WHAT YOU WILL DO:
Set down word for word each line from the start of the listing through the line that contains "o = bpy.data.objects.new(name, None);", both included.

DATA PROVIDED:
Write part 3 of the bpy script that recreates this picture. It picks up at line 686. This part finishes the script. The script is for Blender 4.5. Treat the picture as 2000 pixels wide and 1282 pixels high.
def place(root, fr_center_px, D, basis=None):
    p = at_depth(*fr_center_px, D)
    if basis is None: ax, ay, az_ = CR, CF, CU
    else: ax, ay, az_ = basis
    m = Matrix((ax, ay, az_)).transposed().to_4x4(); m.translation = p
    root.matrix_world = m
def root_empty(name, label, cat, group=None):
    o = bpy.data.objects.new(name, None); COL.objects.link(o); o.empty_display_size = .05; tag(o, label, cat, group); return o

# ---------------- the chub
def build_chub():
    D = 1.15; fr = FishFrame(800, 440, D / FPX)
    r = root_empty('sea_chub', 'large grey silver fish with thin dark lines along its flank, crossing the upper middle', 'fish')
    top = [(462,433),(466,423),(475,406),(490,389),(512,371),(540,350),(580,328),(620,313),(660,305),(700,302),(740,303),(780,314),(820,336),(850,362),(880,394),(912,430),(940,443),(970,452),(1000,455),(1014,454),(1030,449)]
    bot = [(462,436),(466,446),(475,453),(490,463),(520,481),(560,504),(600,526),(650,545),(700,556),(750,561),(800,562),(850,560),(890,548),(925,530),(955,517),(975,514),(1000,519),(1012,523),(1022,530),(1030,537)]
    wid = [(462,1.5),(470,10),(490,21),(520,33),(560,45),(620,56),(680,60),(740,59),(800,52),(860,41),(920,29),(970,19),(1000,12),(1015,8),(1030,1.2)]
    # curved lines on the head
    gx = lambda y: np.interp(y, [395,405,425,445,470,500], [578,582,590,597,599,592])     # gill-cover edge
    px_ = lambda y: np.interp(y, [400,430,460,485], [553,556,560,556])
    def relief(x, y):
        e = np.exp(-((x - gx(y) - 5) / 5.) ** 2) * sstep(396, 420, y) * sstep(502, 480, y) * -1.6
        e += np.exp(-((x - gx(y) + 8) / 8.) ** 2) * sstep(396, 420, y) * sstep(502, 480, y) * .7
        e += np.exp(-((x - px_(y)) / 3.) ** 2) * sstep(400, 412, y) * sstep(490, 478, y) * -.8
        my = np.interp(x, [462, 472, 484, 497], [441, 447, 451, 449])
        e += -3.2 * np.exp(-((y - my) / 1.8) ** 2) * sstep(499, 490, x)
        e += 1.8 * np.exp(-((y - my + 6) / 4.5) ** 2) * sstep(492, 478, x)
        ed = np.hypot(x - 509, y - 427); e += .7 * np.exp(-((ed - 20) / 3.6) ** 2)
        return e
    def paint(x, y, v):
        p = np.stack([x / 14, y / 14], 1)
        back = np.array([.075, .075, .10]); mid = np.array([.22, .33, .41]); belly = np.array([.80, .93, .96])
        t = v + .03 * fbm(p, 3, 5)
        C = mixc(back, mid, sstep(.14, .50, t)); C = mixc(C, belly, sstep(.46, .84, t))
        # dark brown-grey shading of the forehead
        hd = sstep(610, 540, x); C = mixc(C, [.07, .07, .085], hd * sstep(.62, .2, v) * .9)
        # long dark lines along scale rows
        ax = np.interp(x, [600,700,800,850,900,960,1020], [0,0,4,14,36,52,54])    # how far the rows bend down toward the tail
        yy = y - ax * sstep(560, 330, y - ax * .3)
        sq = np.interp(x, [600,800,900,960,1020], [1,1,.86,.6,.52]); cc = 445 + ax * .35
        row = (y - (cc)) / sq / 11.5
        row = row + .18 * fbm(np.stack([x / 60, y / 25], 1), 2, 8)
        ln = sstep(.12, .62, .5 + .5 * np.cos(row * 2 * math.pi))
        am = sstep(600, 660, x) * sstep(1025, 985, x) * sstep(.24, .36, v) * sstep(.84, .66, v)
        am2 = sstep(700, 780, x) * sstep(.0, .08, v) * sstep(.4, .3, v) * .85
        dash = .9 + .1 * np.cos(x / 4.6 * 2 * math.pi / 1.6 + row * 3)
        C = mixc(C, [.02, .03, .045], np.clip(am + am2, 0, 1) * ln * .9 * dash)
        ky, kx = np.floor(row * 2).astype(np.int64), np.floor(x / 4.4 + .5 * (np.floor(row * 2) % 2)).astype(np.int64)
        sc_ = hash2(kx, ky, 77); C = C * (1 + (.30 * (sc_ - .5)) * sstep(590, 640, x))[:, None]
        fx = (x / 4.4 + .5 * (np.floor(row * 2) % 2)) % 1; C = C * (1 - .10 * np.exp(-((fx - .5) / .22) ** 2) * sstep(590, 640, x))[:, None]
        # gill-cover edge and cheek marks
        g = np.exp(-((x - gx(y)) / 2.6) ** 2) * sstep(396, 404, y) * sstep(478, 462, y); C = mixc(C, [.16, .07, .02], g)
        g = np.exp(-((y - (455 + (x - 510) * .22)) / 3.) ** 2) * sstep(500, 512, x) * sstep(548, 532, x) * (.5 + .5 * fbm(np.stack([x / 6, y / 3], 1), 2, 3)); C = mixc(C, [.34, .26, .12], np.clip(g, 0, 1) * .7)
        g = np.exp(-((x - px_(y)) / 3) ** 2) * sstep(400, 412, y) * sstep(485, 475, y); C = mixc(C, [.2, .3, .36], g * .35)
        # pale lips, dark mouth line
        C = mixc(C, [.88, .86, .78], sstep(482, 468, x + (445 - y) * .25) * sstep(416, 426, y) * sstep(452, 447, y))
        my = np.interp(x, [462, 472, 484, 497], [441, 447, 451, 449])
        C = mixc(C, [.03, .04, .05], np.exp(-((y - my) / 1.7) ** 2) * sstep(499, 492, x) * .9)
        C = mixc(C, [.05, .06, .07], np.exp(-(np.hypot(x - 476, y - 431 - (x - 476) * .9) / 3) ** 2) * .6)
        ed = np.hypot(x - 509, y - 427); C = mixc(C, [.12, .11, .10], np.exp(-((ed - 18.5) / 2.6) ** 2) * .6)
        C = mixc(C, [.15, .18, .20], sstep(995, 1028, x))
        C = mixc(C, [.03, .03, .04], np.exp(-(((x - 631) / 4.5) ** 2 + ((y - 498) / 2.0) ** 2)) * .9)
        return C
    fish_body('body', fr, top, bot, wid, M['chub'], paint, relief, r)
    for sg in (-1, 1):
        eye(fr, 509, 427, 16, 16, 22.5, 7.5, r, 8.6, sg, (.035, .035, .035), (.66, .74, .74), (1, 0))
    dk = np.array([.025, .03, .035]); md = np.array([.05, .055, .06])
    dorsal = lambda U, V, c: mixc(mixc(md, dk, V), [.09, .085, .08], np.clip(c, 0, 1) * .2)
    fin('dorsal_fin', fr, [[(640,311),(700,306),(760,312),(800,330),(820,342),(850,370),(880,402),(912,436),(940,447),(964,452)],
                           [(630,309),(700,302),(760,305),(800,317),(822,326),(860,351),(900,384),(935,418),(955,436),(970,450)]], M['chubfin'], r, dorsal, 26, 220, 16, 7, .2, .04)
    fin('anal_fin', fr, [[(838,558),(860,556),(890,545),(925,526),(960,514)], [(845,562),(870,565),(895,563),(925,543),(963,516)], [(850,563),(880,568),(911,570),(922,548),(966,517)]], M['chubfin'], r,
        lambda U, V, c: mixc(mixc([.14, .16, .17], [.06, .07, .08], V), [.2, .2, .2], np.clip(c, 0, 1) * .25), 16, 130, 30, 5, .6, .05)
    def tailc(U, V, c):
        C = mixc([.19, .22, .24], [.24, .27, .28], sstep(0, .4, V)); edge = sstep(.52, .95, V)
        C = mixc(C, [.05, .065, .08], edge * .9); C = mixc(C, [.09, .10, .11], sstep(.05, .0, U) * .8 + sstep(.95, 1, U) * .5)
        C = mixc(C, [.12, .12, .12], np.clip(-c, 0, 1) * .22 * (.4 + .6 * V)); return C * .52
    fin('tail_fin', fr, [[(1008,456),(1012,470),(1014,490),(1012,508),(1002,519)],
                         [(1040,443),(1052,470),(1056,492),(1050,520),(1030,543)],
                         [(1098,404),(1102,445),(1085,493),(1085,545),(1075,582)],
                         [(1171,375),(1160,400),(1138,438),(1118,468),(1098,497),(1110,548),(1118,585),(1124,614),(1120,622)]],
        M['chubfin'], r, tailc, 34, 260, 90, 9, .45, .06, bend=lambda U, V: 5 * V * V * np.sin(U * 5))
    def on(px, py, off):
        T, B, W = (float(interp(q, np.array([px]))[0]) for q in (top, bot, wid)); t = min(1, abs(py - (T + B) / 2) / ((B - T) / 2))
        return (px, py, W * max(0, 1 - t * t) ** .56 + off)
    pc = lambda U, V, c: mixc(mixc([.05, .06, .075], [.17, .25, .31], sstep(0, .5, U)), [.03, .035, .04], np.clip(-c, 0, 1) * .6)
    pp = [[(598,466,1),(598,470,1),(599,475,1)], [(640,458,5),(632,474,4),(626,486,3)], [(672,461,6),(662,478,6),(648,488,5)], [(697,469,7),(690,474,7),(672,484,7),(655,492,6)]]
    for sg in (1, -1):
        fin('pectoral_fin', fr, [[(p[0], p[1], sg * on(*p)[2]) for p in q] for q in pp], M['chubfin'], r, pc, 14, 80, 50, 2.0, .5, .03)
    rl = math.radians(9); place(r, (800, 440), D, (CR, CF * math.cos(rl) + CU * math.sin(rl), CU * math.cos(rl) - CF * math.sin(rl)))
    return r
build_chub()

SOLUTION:
Write part 3 of the bpy script that recreates this picture. It picks up at line 686. This part finishes the script. The script is for Blender 4.5. Treat the picture as 2000 pixels wide and 1282 pixels high.
def place(root, fr_center_px, D, basis=None):
    p = at_depth(*fr_center_px, D)
    if basis is None: ax, ay, az_ = CR, CF, CU
    else: ax, ay, az_ = basis
    m = Matrix((ax, ay, az_)).transposed().to_4x4(); m.translation = p
    root.matrix_world = m
def root_empty(name, label, cat, group=None):
    o = bpy.data.objects.new(name, None); COL.objects.link(o); o.empty_display_size = .05; tag(o, label, cat, group); return o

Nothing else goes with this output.